Whether you bought new or used. New buyers may receive bundled trials or promotions that used buyers don't. Used buyers inherit whatever software state the vehicle was in, which may not reflect what they expect.
Your state and region. FSD feature availability varies by jurisdiction — certain automated driving features are restricted or unavailable in some states. Third-party Tesla subscription programs are only available in select markets. Regulatory treatment of these features also varies, which can affect whether certain capabilities can even be enabled where you live.
How long you plan to own the vehicle. A subscription that costs a meaningful amount monthly may be worth it over a short ownership period on a cost-per-month basis but become expensive over years compared to a one-time purchase option (if one exists). That math shifts depending on whether Tesla adjusts subscription pricing or changes what the subscription includes over time.
Your financing or lease terms. If you're leasing a Tesla, your agreement may govern whether you can add or remove subscription features. Leased vehicles also can't have one-time FSD purchases applied in the same way owned vehicles can, depending on Tesla's current terms.
Over-the-Air Updates and the Subscription Moving Target
⚙️ One aspect of Tesla ownership that makes subscription decisions genuinely complex is that the software — and therefore what subscriptions control — can change without notice. Tesla regularly pushes over-the-air (OTA) software updates that can add features, adjust how existing features behave, or change what requires a subscription versus what's included.

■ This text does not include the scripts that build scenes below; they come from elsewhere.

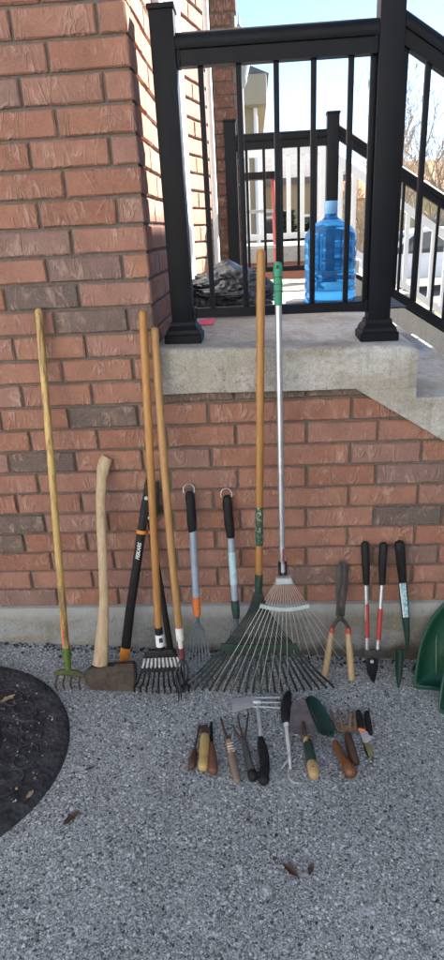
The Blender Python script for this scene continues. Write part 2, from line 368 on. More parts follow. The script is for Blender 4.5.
# ------------------------------------------------------------------ ground
bm = NB(); xs = [-120, -30, -8, -2.5, -1.5, -.5, .5, 1.5, 2.5, 8, 30, 120]; ys = [-120, -30, -9, -4, -2, 0, 2, 4, 9, 30, 120, 400]
vv = [[bm.verts.new((x, y, gz(x))) for y in ys] for x in xs]
for i in range(len(xs)-1):
    for j in range(len(ys)-1): bm.faces.new((vv[i][j], vv[i+1][j], vv[i+1][j+1], vv[i][j+1]))
struct(obj('driveway', bm, M_GROUND))
def sheet(name, x0, x1, y0, y1, h, m):
    bm = NB(); q = sorted({x0, x1} | {x for x in xs if x0 < x < x1}); r = [[bm.verts.new((x, y, gz(x)+h)) for y in (y0, y1)] for x in q]
    for a, b in zip(r, r[1:]): bm.faces.new((a[0], b[0], b[1], a[1]))
    return struct(obj(name, bm, m))
sheet('lawn', -60, 100, 7.5, 300, .004, M_LAWN)
sheet('street', 4.5, 11.5, 9.0, 300, .008, M_ROAD)
sheet('pavement', 2.4, 3.8, 4.6, 300, .008, M_WALK)

# ------------------------------------------------------------------ brickwork
def put_brick(bm, lay, o, u, nrm, L, H, D=.09, tone=None, end=False):
    o, u, nrm = V(o), V(u), V(nrm); zup = V((0, 0, 1)); e = .005
    j = lambda a: random.uniform(-a, a)
    if L < .03: e = .003
    xs = [0, e] + ([L*.25, L*.5, L*.75] if L > .06 else []) + [L-e, L]; zs = [0, e] + ([H*.5] if H > .04 else []) + [H-e, H]
    base = j(.0016); g = []
    for a, x in enumerate(xs):
        row = []
        for b, z in enumerate(zs):
            edge = a in (0, len(xs)-1) or b in (0, len(zs)-1); near = a in (1, len(xs)-2) or b in (1, len(zs)-2)
            d = -.006 if edge else (j(.0008) if near else .0012+j(.0018))
            row.append(bm.verts.new(o + u*(x+j(.0012)) + zup*(z+j(.0014)) + nrm*(d+base)))
        g.append(row)
    fs = []
    for a in range(len(xs)-1):
        for b in range(len(zs)-1): fs.append(bm.faces.new((g[a][b], g[a+1][b], g[a+1][b+1], g[a][b+1])))
    rim = [g[a][0] for a in range(len(xs))] + [g[-1][b] for b in range(1, len(zs))] + [g[a][-1] for a in range(len(xs)-2, -1, -1)] + [g[0][b] for b in range(len(zs)-2, 0, -1)]
    bk = [bm.verts.new(v.co - nrm*(D if True else 0)) for v in rim]
    for i in range(len(rim)):
        k = (i+1) % len(rim); fs.append(bm.faces.new((rim[k], rim[i], bk[i], bk[k])))
    t = random.random() if tone is None else tone; c = (t, random.random(), random.random(), 1)
    for f in fs:
        for l in f.loops: l[lay] = c
CX, CH, BL = -.215, .089, .267
SLOPE = .634
def under(x): return .923 - SLOPE*(x-.51)
house = thing('brick_house', 'weathered red brick house with a porch side wall and a concrete footing', 'house', (-2.0, 0, -.2))
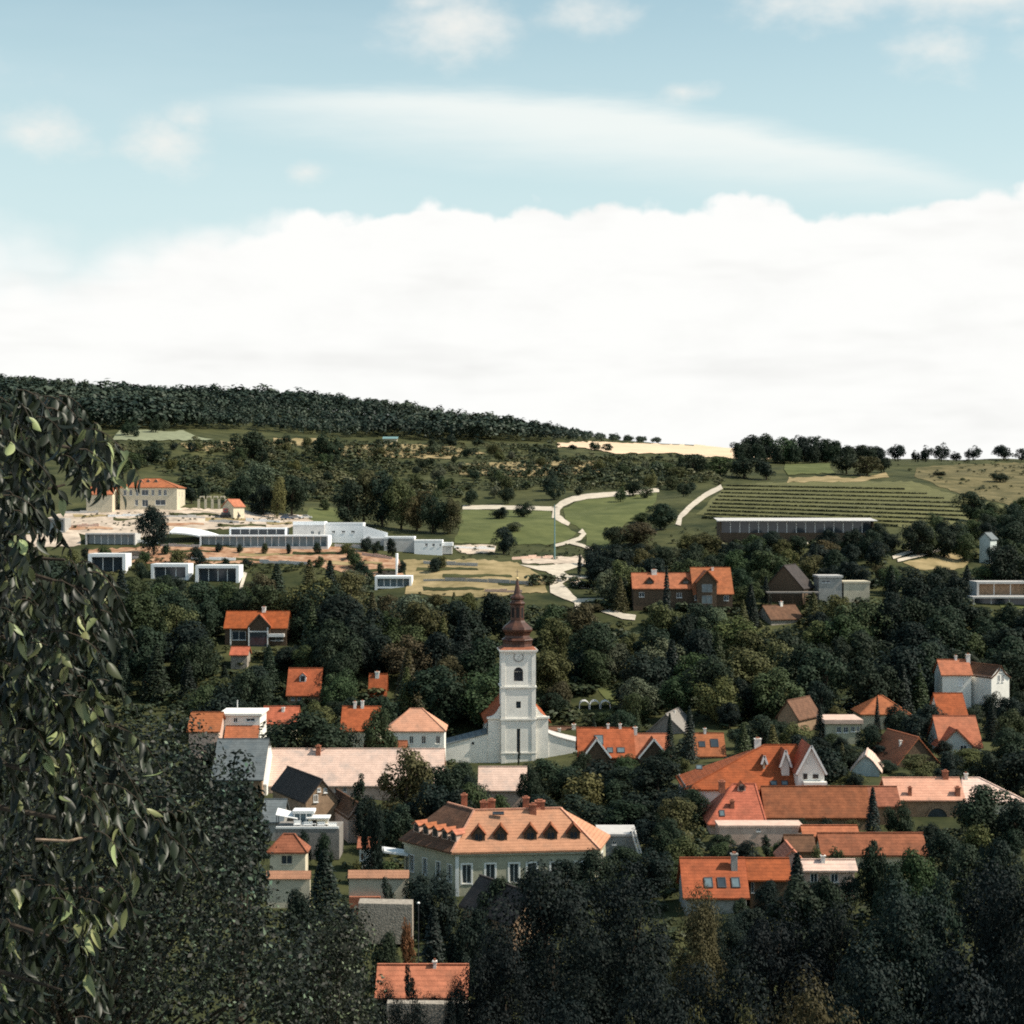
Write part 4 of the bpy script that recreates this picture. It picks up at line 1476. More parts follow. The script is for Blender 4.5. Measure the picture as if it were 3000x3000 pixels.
carport('carport', 'white sloping carport roof against the shaded side of the manor', 238, 1110, 1196, 2491, 2503, 2545, 3.0)
house('grey_garage', 'pale grey flat roofed garage with white edge right of the manor', 246, 1752, 1868, 2443, 2450, 2500, 'flat', 'concrete', 'render_grey', depth=7, wins=[(1800, 2470, 12, 10)], vis=2492, cat='garage', oh=.15)
pl = empty('white_ladder', P(1872, 2500, 244))
tag(pl, 'white ladder leaning beside the grey flat roofed garage', 'ladder')
for dx in (-.22, .22):
    MB().bar((dx + .5, 0, -1.2), (dx - .8, .6, 3.1), .2).build('rail', 'trim', pl)
for k in range(8):
    t_ = k / 7
    MB().bar((.28 - 1.3 * t_ + -.0, .6 * t_, -1.2 + 4.3 * t_), (.72 - 1.3 * t_, .6 * t_, -1.2 + 4.3 * t_), .12).build('rung', 'trim', pl)
PROTECT.append((1760, 1890, 2440, 2495, 246))
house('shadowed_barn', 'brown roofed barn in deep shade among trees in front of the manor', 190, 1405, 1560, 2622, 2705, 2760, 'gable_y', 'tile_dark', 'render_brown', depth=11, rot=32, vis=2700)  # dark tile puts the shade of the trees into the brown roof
house('red_roofed_shed', 'red tiled roof low among trees in front of the village', 160, 1098, 1372, 2826, 2915, 2960, 'gable_x', 'tile_pink', 'render_cream', 35, vis=2900, chim=[(1270, .1, .5, .3)])
bw_ = empty('rubble_wall', P(1260, 3010, 142))
tag(bw_, 'broken tan rubble wall at the foot of the red tiled roof', 'wall')
for k in range(3):
    MB().prism([(-3.6 + k * .5, k * 1.2, 2.0 - k * .55), (3.2, k * 1.2, 1.9 - k * .5), (3.2, k * 1.2 + 1.1, 1.9 - k * .5), (-3.6 + k * .5, k * 1.2 + 1.1, 2.0 - k * .55)], 5).build('course', 'stone', bw_)
PROTECT.append((1150, 1370, 2945, 3000, 142))

# right of the church
house('brown_roofed_house', 'dark brown roofed house between the church and the twin gables', 366, 1604, 1700, 2128, 2196, 2240, 'gable_x', 'tile_brown', 'render_cream', 42, chim=[(1683, .2, 1.3, .8), (1640, .3, .9)], vis=2190)
r, rf, q = house('twin_gabled_house', 'orange roofed house with skylights and a dark front gable', 325, 1692, 1862, 2132, 2216, 2250, 'gable_x', 'tile_orange', 'wood', 42,
                 sky=[(1757, .45, 1.7, 2.4), (1788, .82, 1.2, 1.3), (1820, .82, 1.5, 1.3)], chim=[(1786, 0, .6, .5), (1822, 0, .6, .5)], vis=2225)


def front_gable(root, q, pxc, half_px, py_apex, py_foot, D, proj=1.5, tilem='tile_rust', wallm='wood', verge='trim'):
    """A gabled bay standing out of the front slope, with pale verge boards."""
    s = D / F
    x = (pxc - 1500) * s - q['cx']
    hw_ = half_px * s
    za, zf = -(py_apex - 1500) * s - q['zb'], -(py_foot - 1500) * s - q['zb']
    y0 = -q['d'] / 2 - proj
    yb = min(0.0, y0 + proj + (za - q['ze']) / max(math.tan(q['slope']), .3) + .4)
    m = MB()
    m.prism([(x - hw_ + .3, y0, -3), (x + hw_ - .3, y0, -3), (x + hw_ - .3, y0, zf + .15), (x, y0, za - .1), (x - hw_ + .3, y0, zf + .15)],
            bottom=[(x - hw_ + .3, yb, -3), (x + hw_ - .3, yb, -3), (x + hw_ - .3, yb, zf + .15), (x, yb, za - .1), (x - hw_ + .3, yb, zf + .15)])
    g = m.build('gable', wallm, root)
    rr = MB()
    for sx in (-1, 1):
        qd = [(x + sx * hw_, y0 - .35, zf), (x + sx * hw_, yb, zf), (x, yb, za + .05), (x, y0 - .35, za + .05)]
        rr.prism(qd if sx > 0 else qd[::-1], .15)
    rr.build('gable_roof', tilem, g)
    v = MB()
    for sx in (-1, 1):
        v.bar((x + sx * hw_, y0 - .42, zf + .02), (x, y0 - .42, za + .08), .12, .32)
    v.build('verge_board', verge, g)
    return x, y0, za, zf, g


front_gable(r, q, 1747, 42, 2163, 2217, 325)
r, rf, q = house('gabled_house', 'rust roofed house with pale verge boards right of the skylights', 326, 1858, 1968, 2149, 2218, 2250, 'gable_x', 'tile_pink', 'wood', 42, vis=2222, chim=[(1866, 0, 1.1, .7)])
front_gable(r, q, 1914, 46, 2163, 2218, 326)
house('weathered_barn', 'weathered grey timber barn with sagging roof behind the gabled houses', 352, 1915, 2042, 2092, 2150, 2185, 'gable_y', 'wood_grey', 'wood_grey', depth=12, rot=-18, vis=2140, chim=[(1985, .5, .4, .3)])
house('pink_tiled_cottage', 'pink tiled roof with one skylight beside tall dark conifers', 320, 2036, 2128, 2147, 2212, 2250, 'gable_x', 'tile_pink', 'render_cream', 42, sky=[(2097, .5, 1.5, 2.0, 'glass'), (2060, .55, 1.2, 1.4, 'glass')],
      chim=[(2072, 0, .7, .5)], vis=2212)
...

This means an owner who made a subscription decision based on what FSD or Premium Connectivity included last year may find the feature set is different today. It also means a feature that was once free could move behind a paywall, or one that required a subscription could become standard. There's no industry-wide norm here — Tesla has moved features in both directions.
For prospective buyers and current owners alike, this makes it worth periodically reviewing what your current subscription covers compared to what Tesla currently offers — rather than assuming what was true at purchase still holds.
Understanding the Broader Trade-off
Tesla's subscription model reflects a fundamentally different philosophy than traditional automotive ownership — closer to a smartphone ecosystem than a conventional car purchase. That model offers real upside: vehicles can improve after purchase, features can be added without hardware changes, and buyers who don't want certain capabilities aren't forced to pay for them upfront.
The trade-off is complexity and uncertainty. The value of what you paid for can change. Resale dynamics shift when buyers can't be certain what software a used vehicle carries. And the recurring cost of subscriptions adds a variable expense layer to vehicle ownership that most car buyers aren't accustomed to factoring into their budgets.
Whether that trade-off works in your favor depends on your driving habits, your ownership timeline, the specific vehicle you're considering, where you live, and what Tesla's current terms actually are — all of which this guide can frame, but none of which it can resolve for you.